From: Joseph Rushton Wakeling
Subject: Re: film score example
Date: Fri, 29 Nov 2013 12:34:34 +0100
User-agent: Mozilla/5.0 (X11; Linux x86_64; rv:24.0) Gecko/20100101 Thunderbird/24.1.1

On 13/09/13 05:54, Curt wrote:
- Hairpins are surprisingly difficult.  Most instruments do not have a natural
        decay, so hairpins don't necessarily start or end right at the note
        boundaries.  It's necessary to use "fake voices" in these cases.  Even
        with this, it didn't support having a decrescendo end at the Fine bar -
        I had to make it end at a note value before the Fine bar.  And
        if you have ties over these fake voices, you have to know about
        \set tieWaitForNote = ##t

This is for me one of the single most frustrating things with Lilypond. Hairpins that don't begin or end with a notehead or rest are such a typical musical notation, so easy to do by hand or with a WYSIWYG score editor, and really annoying and finnicky to do with Lilypond.

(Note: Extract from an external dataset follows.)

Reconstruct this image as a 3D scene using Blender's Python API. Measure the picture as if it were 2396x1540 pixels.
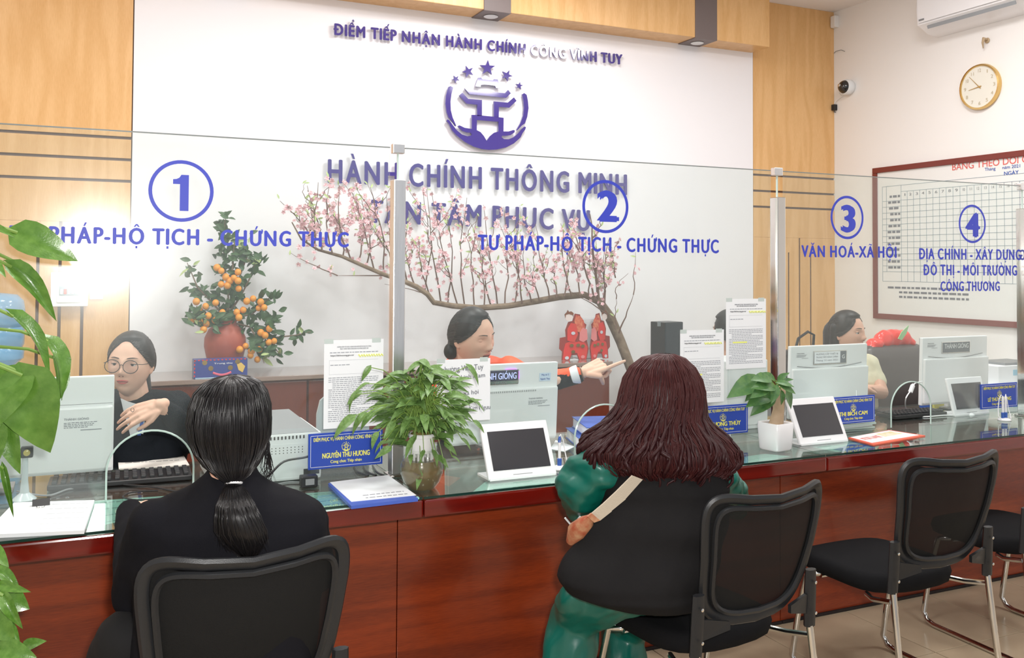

- The alignment of the flat sign in text markup like "Clarinet in Bb" is 
difficult.
        I gave up on this one because the approach to make it look right felt 
too
        hard-coded.

I "solved" this in some scores by defining an entity \Bflat that was the B combined with the flat sign in the right relative position and size. Imperfect but doable.

- It was extremely hard to specify a subito dynamic right after a hairpin.  This
        is a relatively common use-case, but I had to pull in a pretty 
complicated
        scheme function, and modify it, to make it work as expected.  This one 
requirement
        probably took around six hours.

If I recall right, doesn't this stem from the fact that default minimum hairpin length is expected to _include_ the dynamic mark's width? So any dynamic mark which contains more than 1 letter can mess up the display of the hairpin (I've even seen cases where the hairpin itself was so narrow it was pretty much a single vertical line -- the angle between its arms was a full 180 degrees!).

I think the solution here is probably that there be a real minimal length for the hairpin alone -- this matches what one sees in e.g. the Henle hand-engraved scores, where (if you remember the video that was posted) the very smallest hairpins are not hand-engraved but stamped with a custom die.